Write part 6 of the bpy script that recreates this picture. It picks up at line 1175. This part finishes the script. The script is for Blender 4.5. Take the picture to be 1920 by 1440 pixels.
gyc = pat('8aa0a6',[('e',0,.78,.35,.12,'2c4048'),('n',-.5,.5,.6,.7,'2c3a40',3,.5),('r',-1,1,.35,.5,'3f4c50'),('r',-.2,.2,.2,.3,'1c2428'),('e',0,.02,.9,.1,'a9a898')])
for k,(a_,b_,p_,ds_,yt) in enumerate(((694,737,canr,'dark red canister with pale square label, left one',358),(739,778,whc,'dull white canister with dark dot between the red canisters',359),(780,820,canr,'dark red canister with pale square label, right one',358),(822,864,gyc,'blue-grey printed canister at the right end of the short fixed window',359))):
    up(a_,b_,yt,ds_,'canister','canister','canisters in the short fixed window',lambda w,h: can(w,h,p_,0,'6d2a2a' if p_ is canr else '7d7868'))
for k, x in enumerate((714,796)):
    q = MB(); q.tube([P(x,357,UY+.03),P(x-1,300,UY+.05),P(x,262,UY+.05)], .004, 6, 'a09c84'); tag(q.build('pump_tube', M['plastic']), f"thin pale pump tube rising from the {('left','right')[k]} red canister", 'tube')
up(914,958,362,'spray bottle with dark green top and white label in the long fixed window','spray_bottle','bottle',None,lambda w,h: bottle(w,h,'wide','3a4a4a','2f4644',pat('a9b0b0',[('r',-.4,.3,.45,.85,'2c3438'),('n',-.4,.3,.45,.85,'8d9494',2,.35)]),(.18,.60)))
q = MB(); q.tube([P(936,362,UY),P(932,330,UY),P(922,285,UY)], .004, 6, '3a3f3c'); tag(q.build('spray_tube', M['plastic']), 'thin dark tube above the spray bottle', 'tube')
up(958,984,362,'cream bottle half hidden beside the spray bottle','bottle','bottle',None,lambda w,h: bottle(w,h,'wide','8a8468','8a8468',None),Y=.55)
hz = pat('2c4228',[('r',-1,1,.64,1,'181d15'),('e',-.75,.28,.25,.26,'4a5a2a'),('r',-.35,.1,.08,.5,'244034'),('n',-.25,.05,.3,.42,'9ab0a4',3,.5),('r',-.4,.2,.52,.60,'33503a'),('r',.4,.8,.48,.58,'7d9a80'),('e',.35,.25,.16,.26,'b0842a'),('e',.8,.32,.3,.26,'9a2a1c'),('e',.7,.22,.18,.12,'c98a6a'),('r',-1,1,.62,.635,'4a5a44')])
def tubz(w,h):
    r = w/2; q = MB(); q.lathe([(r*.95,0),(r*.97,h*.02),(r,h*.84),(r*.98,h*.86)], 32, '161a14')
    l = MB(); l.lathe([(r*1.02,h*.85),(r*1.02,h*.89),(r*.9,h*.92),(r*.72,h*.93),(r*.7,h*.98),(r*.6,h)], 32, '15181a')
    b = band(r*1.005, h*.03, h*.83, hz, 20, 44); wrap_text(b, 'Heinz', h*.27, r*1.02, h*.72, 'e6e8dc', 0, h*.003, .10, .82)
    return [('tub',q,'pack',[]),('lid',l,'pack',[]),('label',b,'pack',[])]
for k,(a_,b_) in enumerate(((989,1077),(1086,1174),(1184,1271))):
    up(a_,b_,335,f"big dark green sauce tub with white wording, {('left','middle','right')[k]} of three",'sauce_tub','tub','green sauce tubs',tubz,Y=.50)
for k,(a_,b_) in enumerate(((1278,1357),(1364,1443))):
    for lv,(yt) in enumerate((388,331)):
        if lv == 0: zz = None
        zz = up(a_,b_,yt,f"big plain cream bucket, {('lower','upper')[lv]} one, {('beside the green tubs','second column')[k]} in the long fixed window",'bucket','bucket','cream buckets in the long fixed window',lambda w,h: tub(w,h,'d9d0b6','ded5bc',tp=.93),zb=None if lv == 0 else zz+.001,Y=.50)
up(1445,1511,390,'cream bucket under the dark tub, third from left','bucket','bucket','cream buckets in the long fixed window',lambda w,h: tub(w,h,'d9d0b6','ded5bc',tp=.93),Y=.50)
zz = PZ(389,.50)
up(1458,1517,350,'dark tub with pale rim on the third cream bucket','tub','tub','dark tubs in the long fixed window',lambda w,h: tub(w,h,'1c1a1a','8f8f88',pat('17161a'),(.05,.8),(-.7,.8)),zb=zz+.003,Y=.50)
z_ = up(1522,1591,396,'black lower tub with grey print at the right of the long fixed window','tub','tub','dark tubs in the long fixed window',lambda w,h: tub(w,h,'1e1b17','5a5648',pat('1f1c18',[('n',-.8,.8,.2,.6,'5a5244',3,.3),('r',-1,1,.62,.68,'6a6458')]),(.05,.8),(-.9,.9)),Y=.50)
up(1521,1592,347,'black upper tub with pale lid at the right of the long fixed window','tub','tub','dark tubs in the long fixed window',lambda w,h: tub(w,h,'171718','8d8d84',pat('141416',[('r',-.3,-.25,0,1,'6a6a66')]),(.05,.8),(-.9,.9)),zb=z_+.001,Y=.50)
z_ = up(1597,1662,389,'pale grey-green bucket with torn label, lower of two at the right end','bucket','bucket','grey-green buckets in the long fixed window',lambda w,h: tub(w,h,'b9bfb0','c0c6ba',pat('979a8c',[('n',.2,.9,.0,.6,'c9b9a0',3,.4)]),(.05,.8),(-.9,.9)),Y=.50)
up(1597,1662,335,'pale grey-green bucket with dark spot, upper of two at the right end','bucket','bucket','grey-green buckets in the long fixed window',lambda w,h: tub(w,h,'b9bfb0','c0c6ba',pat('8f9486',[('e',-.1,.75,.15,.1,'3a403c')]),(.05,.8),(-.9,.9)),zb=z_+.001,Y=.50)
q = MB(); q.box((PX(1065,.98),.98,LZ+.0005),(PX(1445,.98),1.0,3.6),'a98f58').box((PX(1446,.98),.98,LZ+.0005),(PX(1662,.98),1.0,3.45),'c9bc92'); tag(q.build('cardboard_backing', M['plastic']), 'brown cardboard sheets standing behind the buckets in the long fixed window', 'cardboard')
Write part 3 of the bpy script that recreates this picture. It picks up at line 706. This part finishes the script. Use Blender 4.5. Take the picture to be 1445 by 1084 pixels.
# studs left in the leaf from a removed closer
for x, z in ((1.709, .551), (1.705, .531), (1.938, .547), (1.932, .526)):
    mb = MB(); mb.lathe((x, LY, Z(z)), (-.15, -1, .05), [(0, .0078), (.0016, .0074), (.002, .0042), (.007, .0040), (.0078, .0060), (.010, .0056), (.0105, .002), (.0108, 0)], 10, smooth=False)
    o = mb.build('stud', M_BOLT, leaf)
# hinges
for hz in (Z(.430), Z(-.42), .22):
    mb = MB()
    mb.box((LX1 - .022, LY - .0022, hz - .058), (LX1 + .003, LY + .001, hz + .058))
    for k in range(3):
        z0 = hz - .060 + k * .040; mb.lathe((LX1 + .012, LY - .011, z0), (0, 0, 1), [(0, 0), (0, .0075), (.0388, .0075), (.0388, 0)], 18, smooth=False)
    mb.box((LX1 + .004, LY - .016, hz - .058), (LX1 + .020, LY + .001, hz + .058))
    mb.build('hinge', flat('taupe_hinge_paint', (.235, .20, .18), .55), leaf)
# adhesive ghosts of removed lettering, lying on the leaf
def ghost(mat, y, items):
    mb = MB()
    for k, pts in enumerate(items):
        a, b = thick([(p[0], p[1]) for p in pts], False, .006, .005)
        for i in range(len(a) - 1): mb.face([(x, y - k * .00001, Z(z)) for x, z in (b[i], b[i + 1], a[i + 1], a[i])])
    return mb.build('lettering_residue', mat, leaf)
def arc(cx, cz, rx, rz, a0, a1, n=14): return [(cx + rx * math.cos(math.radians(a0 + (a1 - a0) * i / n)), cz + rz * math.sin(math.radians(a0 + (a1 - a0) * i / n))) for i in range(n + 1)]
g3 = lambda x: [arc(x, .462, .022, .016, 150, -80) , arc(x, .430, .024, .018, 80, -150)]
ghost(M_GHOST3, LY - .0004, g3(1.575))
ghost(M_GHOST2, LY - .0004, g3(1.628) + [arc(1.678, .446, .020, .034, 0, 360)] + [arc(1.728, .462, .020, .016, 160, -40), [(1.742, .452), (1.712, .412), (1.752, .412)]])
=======
Report how many lines of the data hold the string "picks"; give only the number.

▶ _TASK RESULT_
2